MongoDB version: 2.6.0rc2
OS: Linux x86-64

When running a query against a sharded collection using a range in the find() criteria based on values in the shard key, depending on the range of values used, the mongos / query optimiser is incorrectly targeting 2 shards when it only needs to target 1 shard. Specifically, the problem is for a sharded collection that has a single (non-compound) shard key, and $lte (or $gte) is used in the range query. The exact behaviour can be seen when running .explain().

Say I have a sharded collection on shard key "myfield" and in shard s1 a chunk exists for {"myfield":80}-->>{"myfield":1059} and then in shard s0 a chunk exists for {"myfield":1059}-->>{"myfield":2492}, then when I issue a find() with criteria "$lt: 1059", both shards s1 and s0 are routed to when only one shard (s1) needs to be routed to.

As a workaround, if I modify the criteria to be "$lte: 1058", then only one shard (s1) is correctly routed to. HOWEVER, this means my generic query code for my more real world application has to be explicitly aware of field types (no schema) and the knowledge that the field actually contains an integer that can be possible decremented by 1, just to try to optimise the sharded query.



 Comments   
Comment by Siyuan Zhou [ 16/May/14 ]

Yes. It is because the post-process of the index bounds doesn't respect inclusive/exclusive. This is an known issue. I am closing it as a dup.

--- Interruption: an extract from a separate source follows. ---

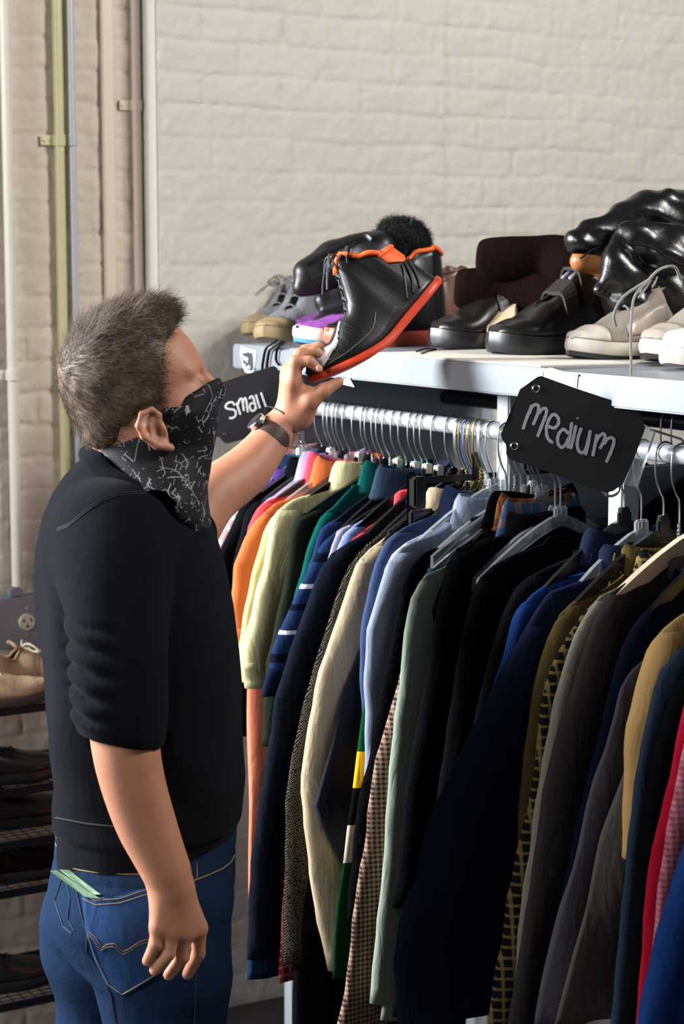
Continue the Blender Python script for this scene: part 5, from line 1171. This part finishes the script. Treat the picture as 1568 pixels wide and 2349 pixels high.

Comment by Adam Comerford [ 04/Apr/14 ]

I've reproduced this, the root of the problem seems to be that the index bounds being produced by $lt and $lte (and $gt, $gte) are identical.

For example, if you specify criteria {$gte : 2000, $lte : 3000} you get index bounds of [2000, 3000]. However, if you specify criteria {$gt : 2000, $lt : 3000} you get the identical index bounds of [2000, 3000] rather than the expected [2001, 2999] based on the previous result. Hence when querying for ranges that coincide with the chunk boundaries you can unexpectedly hit more chunks (and hence shards) than you would expect.